Concern about the solvency of Fannie Mae and Freddie Mac dominated the business news cycle. The concern, not the solvency, is the really salient point. Financial markets started to reflect panic last August, with wide and sudden swings in stock price averages.

The panic, first evidenced last August in wild stock price swings and concerns about liquidity, was still in evidence in mid-winter when concerns about Bear Stearns surfaced. It obviously was still in evidence this summer with new concerns about the housing market, defaults, and the subsequent damage not only to these two giant mortgage backers but the banking system as a whole.

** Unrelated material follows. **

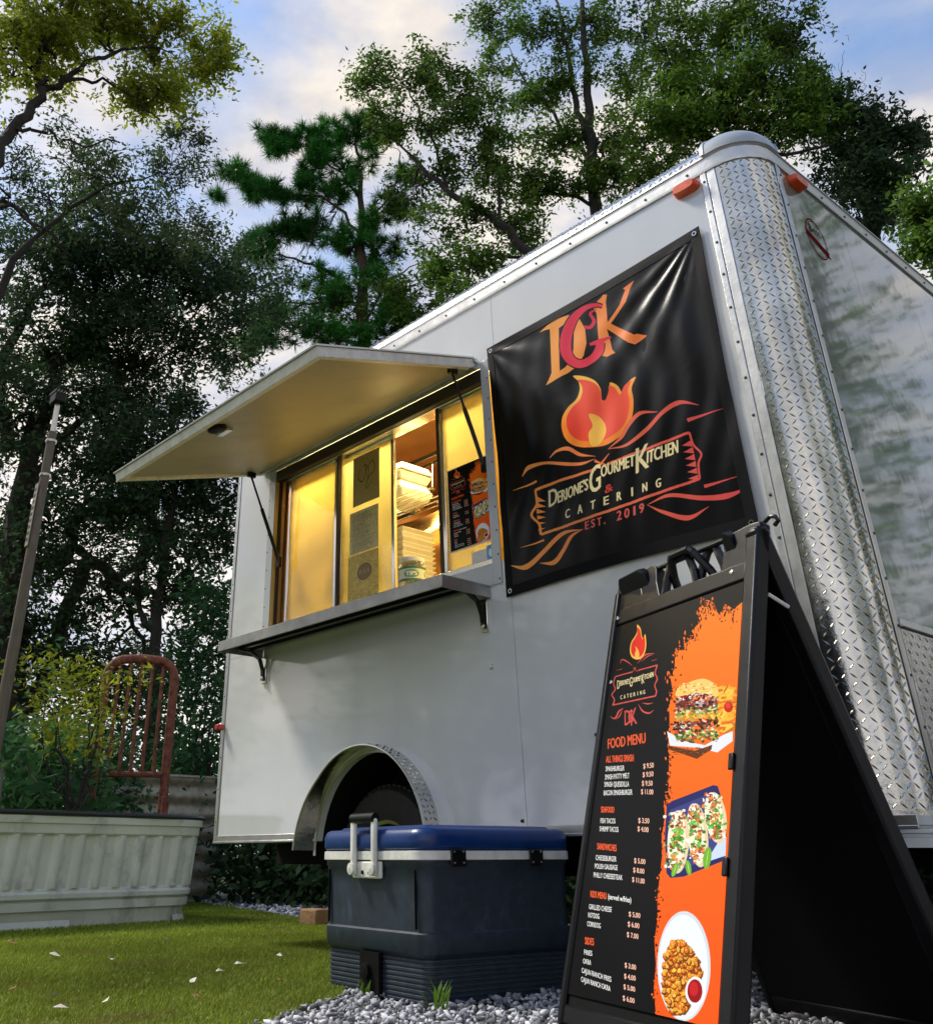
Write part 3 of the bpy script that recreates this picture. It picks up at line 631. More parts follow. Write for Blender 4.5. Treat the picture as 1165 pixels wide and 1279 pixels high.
# roof edge: strip then quarter round, swept along side, corner, front
def edge_path(s):   # s in metres from the rear; returns xy, outward normal
    a = LN-RR_
    if s < a: return Vector((-LN+s, 0, 0)), Vector((0, -1, 0))
    s -= a
    if s < AL:
        th = s/AL*math.pi/2; return Vector((-RR_+RR_*math.sin(th), RR_-RR_*math.cos(th), 0)), Vector((math.sin(th), -math.cos(th), 0))
    s -= AL; return Vector((0, RR_+s, 0)), Vector((1, 0, 0))
def edge_pt(s, k, h=0):
    """k 0..1 up the quarter round"""
    p, n_ = edge_path(s); th = k*math.pi/2; r = .095
    return p + n_*(-r + (r+h)*math.cos(th)) + Vector((0, 0, ZT+.058+(r+h)*math.sin(th)))
def sweep(name, s0, s1, ns, prof, m, **kw):
    def fn(u, v):
        s = s0+(s1-s0)*u; p, n_ = edge_path(s); i = v*(len(prof)-1); i0 = min(int(i), len(prof)-2); t = i-i0
        o = prof[i0][0]*(1-t)+prof[i0+1][0]*t; z = prof[i0][1]*(1-t)+prof[i0+1][1]*t
        return p + n_*o + Vector((0, 0, z))
    return MB().grid(fn, ns, len(prof)-1).build(name, m, tr, **kw)
strip = [(0, ZT-.014), (.008, ZT-.012), (.009, ZT-.002), (.004, ZT), (.005, ZT+.05), (.010, ZT+.054), (.008, ZT+.062), (0, ZT+.063)]
S1 = LN-RR_-.03; S2 = LN-RR_+AL+.03; S3 = LN-RR_+AL+WD-RR_*2
sweep('roof_rail', 0, S3, 120, strip, M['alu'])
rd = [( -.095+.095*math.cos(t), ZT+.058+.095*math.sin(t)) for t in np.linspace(0, math.pi/2, 9)]
sweep('roof_edge_plate', 0, S1, 40, rd, M['plate'], ang=60)
treads(lambda u, v, h: edge_pt(u, v/.149, h+.0005), 0, S1, .006, .146, parent=tr, name='roof_edge_tread', pitch=.0245, ln=.0265, w=.0052, h=.0030)
sweep('roof_front_edge', S2, S3, 30, rd, M['white'], ang=60)
cap = [(-.102+.116*math.cos(t), ZT+.062+.118*math.sin(t)) for t in np.linspace(0, math.pi/2, 10)]
sweep('corner_cap', S1-.01, S2+.01, 20, [(.0,ZT+.055)]+cap, M['white'], ang=60)
for s in (S1-.012, S2+.0):
    sweep('cap_band', s, s+.014, 2, [(o*1+.003, z+.003) for o, z in cap], M['alu'], ang=60)
rivets([edge_path(s)[0]+edge_path(s)[1]*.0055+Vector((0, 0, ZT+.02)) for s in np.arange(.1, LN-RR_-.05, .2)], (0, -1, 0), tr, .006, .003, M['gasket'])
rivets([(.0055, y, ZT+.02) for y in np.arange(.35, 1.8, .2)], (1, 0, 0), tr, .006, .003, M['gasket'])
# marker lamps
def marker(c, ax, nrm, m=M['orange']):
    c, ax, nrm = Vector(c), Vector(ax), Vector(nrm); up = Vector((0, 0, 1)); b = MB(); pr = []
    for k in range(24):
        a = 2*math.pi*k/24; x = .052*math.copysign(abs(math.cos(a))**.55, math.cos(a)); z = .022*math.copysign(abs(math.sin(a))**.6, math.sin(a)); pr.append((x, z))
    for i, (sc_, h_) in enumerate([(1.06, 0), (1.06, .010), (1, .012), (.97, .028), (.85, .038)]):
        for x, z in pr: b.v.append(tuple(c+ax*x*sc_+up*z*sc_+nrm*h_))
    for i in range(4):
        for k in range(24): b.f.append((i*24+k, i*24+(k+1) % 24, (i+1)*24+(k+1) % 24, (i+1)*24+k))
    b.f.append(tuple(96+k for k in range(24)))
    return b.build('marker_light', m, tr)
marker((-.285, 0, ZT-.044), (1, 0, 0), (0, -1, 0)); marker((0, .30, ZT-.040), (0, 1, 0), (1, 0, 0))
MB().box((-LN-.003, -.05, 1.02), (-LN+.035, -.006, 1.05)).build('red_side_marker', M['red'], tr, bevel=.006)
# tread plate stone guard, low on the front
MB().box((.0006, .2, ZB+.035), (.004, WD-.1, ZB+.55)).build('stone_guard', M['plate'], tr, smooth=False)
treads(lambda u, v, h: (.0042+h, u, v), .21, WD-.12, ZB+.04, ZB+.55, parent=tr, name='stone_guard_tread', pitch=.026, ln=.02, w=.0055, h=.0022)
MB().box((.0006, .2, ZB+.553), (.014, WD-.1, ZB+.578)).build('guard_trim', M['alu'], tr, bevel=.003)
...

How bad is it? Bank stock prices were down about 45 percent in July, compared with about 25 percent in June. Stock prices in general were down but not even close to these levels. And the underlying economy is weak but not declining, and certainly not falling at anything like the pace of bank stock price plunges. Cassandra warnings about dire circumstances ahead abound. Are they warranted?

Another week and another set of figures reflecting a weak, potentially even weakening, economic environment. One problem not going away is the decline in profits now closing on its first anniversary. And profit declines are likely to continue because the economy is likely to remain weak in the second half of 2008.

It's about pricing. Costs are rising faster than the price of goods and services produced. A look at the "core" PPI and CPI shows this. Core prices (which exclude food and energy) have been rising more slowly than prices of core materials. This is because the global economy helps determine the price of commodities while the domestic economy is slow enough to limit retail inflation.

The global economy is slowing a little and that trend could continue through the second half of the year. Will it slow enough to slow the rise in commodity prices? The answer will determine whether a weak domestic economy can return to health in the first half of 2009.